Stipp: If cost cuts are actually leading to the better bottom line that we've seen on a lot of these companies, I guess the other negative is that if that's not coming from growth, perhaps that casts a little bit of a darker picture about where we are in the recovery right now. Things actually haven't really begun to pick up to the point where sales have started to drive earnings as much as the cost-cutting side.

Glaser: Yes, I think you're right there. You've seen a couple companies such as Intel report that they're starting to see demand pick up, they think that we've seen a bottom. But I think a lot of that demand could be coming from inventory restocking.

We've just seen inventory levels depleted as companies decided not to place new orders and have just been fulfilling the few orders they have had from their stock on hand. You see that you have a company like Intel just has a couple of quarters of very low shipments, all of a sudden has to start pumping out a lot more to fill this inventory that was depleted.

If you look at Microsoft earnings, which were very disappointing, and showed their first full-year revenue decline in the history of the company, you see that demand for PCs, the actual end product, have not necessarily picked up very much, but that there is still demand for some of the underlying products as that inventory gets depleted.

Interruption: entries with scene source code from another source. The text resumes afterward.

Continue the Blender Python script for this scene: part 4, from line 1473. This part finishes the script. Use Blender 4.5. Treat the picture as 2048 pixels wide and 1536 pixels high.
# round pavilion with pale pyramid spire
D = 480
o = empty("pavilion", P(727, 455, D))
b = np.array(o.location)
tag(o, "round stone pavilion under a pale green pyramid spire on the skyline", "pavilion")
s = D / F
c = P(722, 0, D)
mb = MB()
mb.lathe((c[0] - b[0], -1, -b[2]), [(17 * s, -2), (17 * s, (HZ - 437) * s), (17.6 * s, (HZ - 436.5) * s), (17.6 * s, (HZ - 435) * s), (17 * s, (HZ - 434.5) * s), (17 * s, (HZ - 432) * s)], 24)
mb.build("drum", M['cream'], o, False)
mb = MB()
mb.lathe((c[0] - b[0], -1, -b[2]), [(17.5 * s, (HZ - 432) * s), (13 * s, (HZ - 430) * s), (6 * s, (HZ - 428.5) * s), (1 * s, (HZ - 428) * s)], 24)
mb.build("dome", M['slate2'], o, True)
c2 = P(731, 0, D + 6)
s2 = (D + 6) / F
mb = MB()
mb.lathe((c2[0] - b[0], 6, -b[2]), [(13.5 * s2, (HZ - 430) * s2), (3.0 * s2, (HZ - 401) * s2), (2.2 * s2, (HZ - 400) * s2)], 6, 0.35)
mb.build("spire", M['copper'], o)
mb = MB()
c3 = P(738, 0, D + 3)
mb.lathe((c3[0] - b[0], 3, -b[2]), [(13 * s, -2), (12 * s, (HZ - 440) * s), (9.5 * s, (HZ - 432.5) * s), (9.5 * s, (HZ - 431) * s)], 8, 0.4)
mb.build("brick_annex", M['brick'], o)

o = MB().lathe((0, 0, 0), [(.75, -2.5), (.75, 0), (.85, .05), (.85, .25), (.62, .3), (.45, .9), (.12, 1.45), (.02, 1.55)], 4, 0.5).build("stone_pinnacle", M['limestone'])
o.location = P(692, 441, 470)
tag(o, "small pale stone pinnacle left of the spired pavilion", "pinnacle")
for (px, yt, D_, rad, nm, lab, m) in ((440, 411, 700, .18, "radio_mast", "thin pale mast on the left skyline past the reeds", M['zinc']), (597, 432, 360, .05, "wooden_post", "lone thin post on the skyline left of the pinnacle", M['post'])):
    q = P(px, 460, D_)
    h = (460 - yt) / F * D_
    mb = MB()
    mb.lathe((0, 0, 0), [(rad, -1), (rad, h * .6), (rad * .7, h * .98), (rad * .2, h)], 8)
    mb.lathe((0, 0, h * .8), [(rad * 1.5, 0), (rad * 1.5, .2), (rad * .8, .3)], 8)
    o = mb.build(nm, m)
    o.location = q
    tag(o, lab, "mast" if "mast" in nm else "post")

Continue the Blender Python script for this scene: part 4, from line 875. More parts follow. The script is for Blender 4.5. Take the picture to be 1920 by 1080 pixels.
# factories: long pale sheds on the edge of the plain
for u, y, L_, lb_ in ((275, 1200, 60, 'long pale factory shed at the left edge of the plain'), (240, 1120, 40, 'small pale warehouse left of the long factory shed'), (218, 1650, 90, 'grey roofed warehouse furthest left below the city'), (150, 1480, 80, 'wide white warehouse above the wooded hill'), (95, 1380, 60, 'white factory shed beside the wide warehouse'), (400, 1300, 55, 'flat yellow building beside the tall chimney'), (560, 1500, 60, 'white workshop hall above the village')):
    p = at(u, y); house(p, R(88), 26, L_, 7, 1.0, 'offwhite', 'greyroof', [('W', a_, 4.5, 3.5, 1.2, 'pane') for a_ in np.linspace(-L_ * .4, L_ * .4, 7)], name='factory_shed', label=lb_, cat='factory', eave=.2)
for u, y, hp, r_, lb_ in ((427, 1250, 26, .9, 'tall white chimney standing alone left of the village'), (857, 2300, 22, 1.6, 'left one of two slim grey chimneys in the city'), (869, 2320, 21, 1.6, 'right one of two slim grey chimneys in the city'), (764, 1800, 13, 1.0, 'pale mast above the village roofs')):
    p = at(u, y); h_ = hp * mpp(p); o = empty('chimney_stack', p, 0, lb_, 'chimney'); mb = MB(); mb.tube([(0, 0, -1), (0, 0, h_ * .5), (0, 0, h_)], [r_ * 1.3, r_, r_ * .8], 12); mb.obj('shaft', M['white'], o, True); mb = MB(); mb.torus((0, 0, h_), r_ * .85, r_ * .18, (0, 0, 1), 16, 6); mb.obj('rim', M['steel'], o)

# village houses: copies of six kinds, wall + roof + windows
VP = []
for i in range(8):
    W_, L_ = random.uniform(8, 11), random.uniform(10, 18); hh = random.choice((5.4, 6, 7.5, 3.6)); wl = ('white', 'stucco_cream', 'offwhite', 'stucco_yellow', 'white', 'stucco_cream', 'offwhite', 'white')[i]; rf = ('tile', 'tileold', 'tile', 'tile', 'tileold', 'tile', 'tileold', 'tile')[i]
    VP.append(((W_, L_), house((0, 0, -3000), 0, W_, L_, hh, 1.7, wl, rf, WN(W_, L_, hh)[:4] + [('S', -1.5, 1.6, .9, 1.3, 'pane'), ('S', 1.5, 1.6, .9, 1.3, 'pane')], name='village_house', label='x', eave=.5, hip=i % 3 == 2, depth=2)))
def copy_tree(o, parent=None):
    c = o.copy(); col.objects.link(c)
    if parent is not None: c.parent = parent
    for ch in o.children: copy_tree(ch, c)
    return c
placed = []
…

I think that it's certainly important to watch that there's a difference between the economy having stabilized, which is a theme that we heard from a lot of management teams and we've heard from a lot of different companies, from things actually getting better.

I think another good example of this are some of the industrial companies, such as 3M and General Electric, reported quarters that were much better than first quarter and much better than some of the results that they have seen in the past, but weren't necessarily rosy. So things for them, they see things stabilizing, they don't think things are getting any worse, but there isn't signs that things are getting a lot better.

Stipp: Thanks for joining me, Jeremy.

Glaser: You're welcome.

Stipp: For Morningstar, I'm Jason Stipp. Thanks for watching.